People v Aragon
2025 NY Slip Op 00055 [234 AD3d 446]
January 7, 2025
Appellate Division, First Department
Published by New York State Law Reporting Bureau pursuant to Judiciary Law § 431.
As corrected through Wednesday, March 12, 2025


[*1]
 The People of the State of New York, Respondent,
v
Andy Aragon, Appellant.

Twyla Carter, The Legal Aid Society, New York (Frank Xiao of counsel), for appellant.

Alvin L. Bragg, Jr., District Attorney, New York (Jamie Masten of counsel), for respondent.

Judgment, Supreme Court, New York County (Curtis J. Farber, J., at suppression hearing; Ann Scherzer, J., at trial and sentencing), rendered September 8, 2020, convicting defendant, after a jury trial, of criminal possession of a controlled substance in the fourth and seventh degrees and unlawful possession of marijuana, and sentencing him, as a second felony drug offender previously convicted of a violent felony offense, to an aggregate term of 31/2 years, unanimously reversed, on the law, the motion to suppress granted, and the indictment dismissed.

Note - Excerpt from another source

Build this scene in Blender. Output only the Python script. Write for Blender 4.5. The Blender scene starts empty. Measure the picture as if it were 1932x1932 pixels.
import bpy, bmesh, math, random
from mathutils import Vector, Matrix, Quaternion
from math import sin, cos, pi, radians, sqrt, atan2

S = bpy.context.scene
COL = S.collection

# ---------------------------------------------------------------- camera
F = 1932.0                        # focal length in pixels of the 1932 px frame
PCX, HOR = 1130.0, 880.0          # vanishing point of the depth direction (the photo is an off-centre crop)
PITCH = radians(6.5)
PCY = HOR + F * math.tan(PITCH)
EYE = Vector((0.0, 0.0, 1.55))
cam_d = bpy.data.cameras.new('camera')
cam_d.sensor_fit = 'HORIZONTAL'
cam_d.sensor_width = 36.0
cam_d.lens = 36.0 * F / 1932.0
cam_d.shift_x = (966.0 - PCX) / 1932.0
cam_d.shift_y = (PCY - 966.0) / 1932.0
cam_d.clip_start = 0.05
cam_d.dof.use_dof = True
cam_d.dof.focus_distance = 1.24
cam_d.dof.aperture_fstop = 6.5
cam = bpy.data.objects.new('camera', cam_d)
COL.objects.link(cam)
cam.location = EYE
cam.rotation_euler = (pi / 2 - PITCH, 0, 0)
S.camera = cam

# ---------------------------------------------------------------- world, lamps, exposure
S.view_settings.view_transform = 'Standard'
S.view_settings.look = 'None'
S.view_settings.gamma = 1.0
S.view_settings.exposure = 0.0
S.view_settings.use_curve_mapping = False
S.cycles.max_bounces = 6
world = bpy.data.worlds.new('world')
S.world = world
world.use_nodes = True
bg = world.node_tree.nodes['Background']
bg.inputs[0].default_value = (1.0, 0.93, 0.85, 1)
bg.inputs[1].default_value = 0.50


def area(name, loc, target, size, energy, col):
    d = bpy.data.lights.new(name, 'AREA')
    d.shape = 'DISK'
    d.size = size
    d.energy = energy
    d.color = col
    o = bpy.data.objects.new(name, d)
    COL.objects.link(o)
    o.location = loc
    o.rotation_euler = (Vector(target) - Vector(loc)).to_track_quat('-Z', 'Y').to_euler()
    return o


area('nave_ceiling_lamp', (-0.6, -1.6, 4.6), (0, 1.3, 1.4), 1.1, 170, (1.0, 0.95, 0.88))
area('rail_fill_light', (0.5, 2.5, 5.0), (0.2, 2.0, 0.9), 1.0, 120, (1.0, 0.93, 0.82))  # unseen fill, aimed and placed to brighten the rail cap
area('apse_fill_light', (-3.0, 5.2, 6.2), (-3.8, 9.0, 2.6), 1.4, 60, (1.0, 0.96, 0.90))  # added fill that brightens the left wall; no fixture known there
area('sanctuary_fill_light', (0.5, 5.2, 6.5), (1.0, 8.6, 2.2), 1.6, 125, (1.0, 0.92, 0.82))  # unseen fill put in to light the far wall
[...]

Defendant was entitled to suppression of the cocaine and money recovered in a search of his person, which occurred after officers pulled over the minivan in which he was a passenger for two traffic violations and detected a strong odor of marijuana as they approached the van. An officer saw loose marijuana on defendant's lap, asked him to step out of the car, and immediately frisked him, finding a small plastic bag in defendant's pocket and a significantly larger one inside the top of his underwear. The drugs were not recovered in a valid search pursuant to a lawful arrest because the record fails to show that the officer had any intention of arresting defendant before recovering the cocaine (see People v Reid, 24 NY3d 615, 619 [2014]). Since defendant's marijuana conviction has already been vacated and count dismissed (see CPL 160.50 [3] [k] [iii]; [5] [a]), all of the drugs and money recovered should be suppressed, and the indictment dismissed.

In view of the foregoing, we find it unnecessary to address defendant's remaining arguments for affirmative relief. Concur—Webber, J.P., Friedman, Mendez, Shulman, Rodriguez, JJ.